What seeds am I starting this March?

Ok, so finally, here's what I am actually planting this month.

Early March:

  • Onions and shallots - from seed, not from sets. These are slow growing plants and you can trim the green parts if they start getting too long before you have a chance to transplant them outside.
  • Leeks - similar to onions, they are slow growing, so it's good to start early.
  • Eggplants - these plants like a lot of heat, which we don't always get where I live, so it's important to give them lots of growing time to improve your chances for a harvest. Last year I only got fruit from one of three plants and not until late August, so I'm starting a few weeks earlier and hoping to improve my yield this summer.
  • Peppers - like eggplants, they prefer lots of heat as well, so I start them well in advance of my frost date to make sure I get a harvest.
  • Kale - Last year I sowed my kale at the beginning of April, but I'm starting some Lacinato (AKA Dinosaur) kale in March to see if I can get some 4 to 5 foot plants by the end of the summer. When I lived in Vancouver I would always see these beautiful, tall kale plants that looked like mini palm trees with the lower stems fully picked, so with the extra growing time I'm aiming for a few of those as interesting garden features.
  • Cabbage - This is my first time growing cabbage, so I'm following the advice given by Wildrose Heritage Seeds to start my seedlings early to get a quick harvest of Red Express cabbage before summer hits.
  • Asparagus - I'm trying to grow some asparagus from seed and they can take up to 8 weeks to germinate, so I've planted them at the start of the month to give the seedlings some time to grow before they go outside.
Lacinato Kale with sunflowers beside an orange fence.
Lacinato Kale - Picture this but taller and more like a palm tree. That's what I'm hoping for with an earlier sowing date.

Mid to late March:

  • Tomatoes - I don't like to start my tomatoes too early, as I've had issues with them getting too tall under the grow lights, especially if our weather ends up being a bit colder than average and there's a delay in planting them.
  • Cauliflower and ground cherry - My first attempt at growing these so just following the advice of others here!
  • Herbs - I will start basil, mint, thyme and bergamot closer to the end of March.

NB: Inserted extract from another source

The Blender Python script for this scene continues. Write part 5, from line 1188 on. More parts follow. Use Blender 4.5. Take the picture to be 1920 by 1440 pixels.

I hope this helps anyone reading get a good idea of what seeds can be started at this time of year. Getting your timing right involves balancing a lot of different factors and you will get a feel for when things should be seeded as you practice doing it.

It's still early for a zone 3/4 garden, so don't stress if you haven't got any seeds started yet. Also, keep in mind you can always grow a great garden even if you aren't starting any seeds indoors at all! Direct sowing your garden is totally doable if you pick what you want to grow carefully and time when you put your seeds in the ground.